The difference between a message that lands and one that doesn't is specificity. "Your work has really inspired me" is easy to receive and easy to forget. "The chapter in your book about how we measure what we value made me completely rethink how I spend my time, and I've thought about it almost every day for three years" is something the person can actually hold. It tells them that a specific thing they made or said reached a specific person in a specific way. That's genuinely meaningful to almost anyone who creates or teaches or leads.

Think about what the specific thing was — the talk, the essay, the decision you watched them make, the way they handled something — and name that rather than staying at the level of general admiration.

Don't ask for anything

A message of admiration that ends with a request — for advice, for a call, for a connection — converts itself from a gift into a transaction. The person now has to decide whether to give you something in return for the compliment. Keep the message clean. Say what you wanted to say and end there. "I just wanted to say thank you" is a complete closing.

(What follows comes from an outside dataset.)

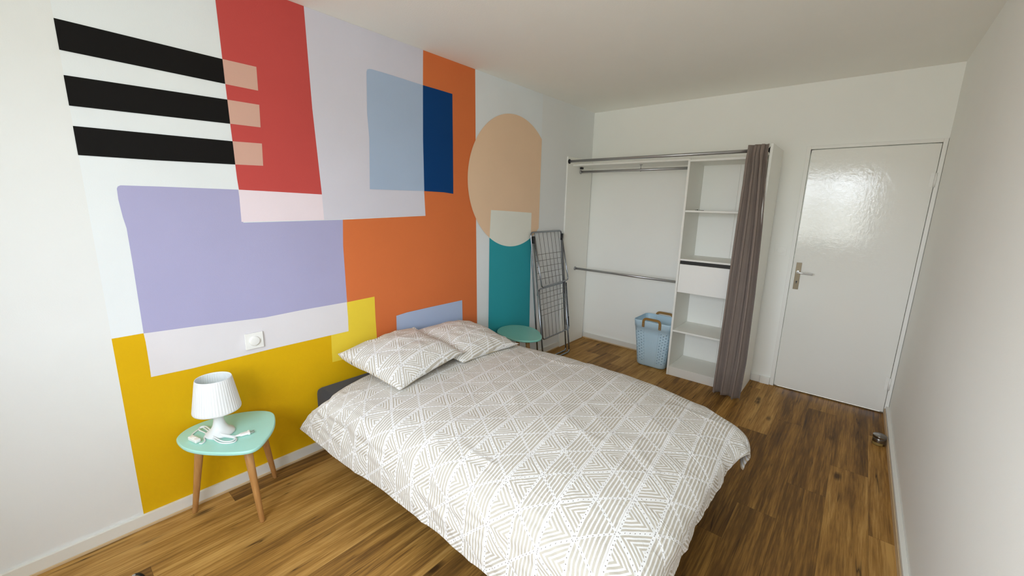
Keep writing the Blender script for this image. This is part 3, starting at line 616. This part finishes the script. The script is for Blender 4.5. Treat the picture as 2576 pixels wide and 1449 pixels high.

If a relationship develops from there, it will develop on its own. The message that asks for nothing is the one that tends to generate the most genuine response, precisely because it has no agenda.

Keep it short

A long message requires a long response, which makes it feel like homework. Three or four sentences that say the specific true thing are more effective than three paragraphs. You're not writing a comprehensive account of how their work has affected you. You're sending a note that says: you did something real and it reached me. That doesn't take a lot of words.

Most people who do significant work of any kind receive less of this than you might expect. They operate with relatively little feedback about whether what they're doing actually matters to anyone. Your message is that feedback. Send it and mean it, and then let go of what comes back.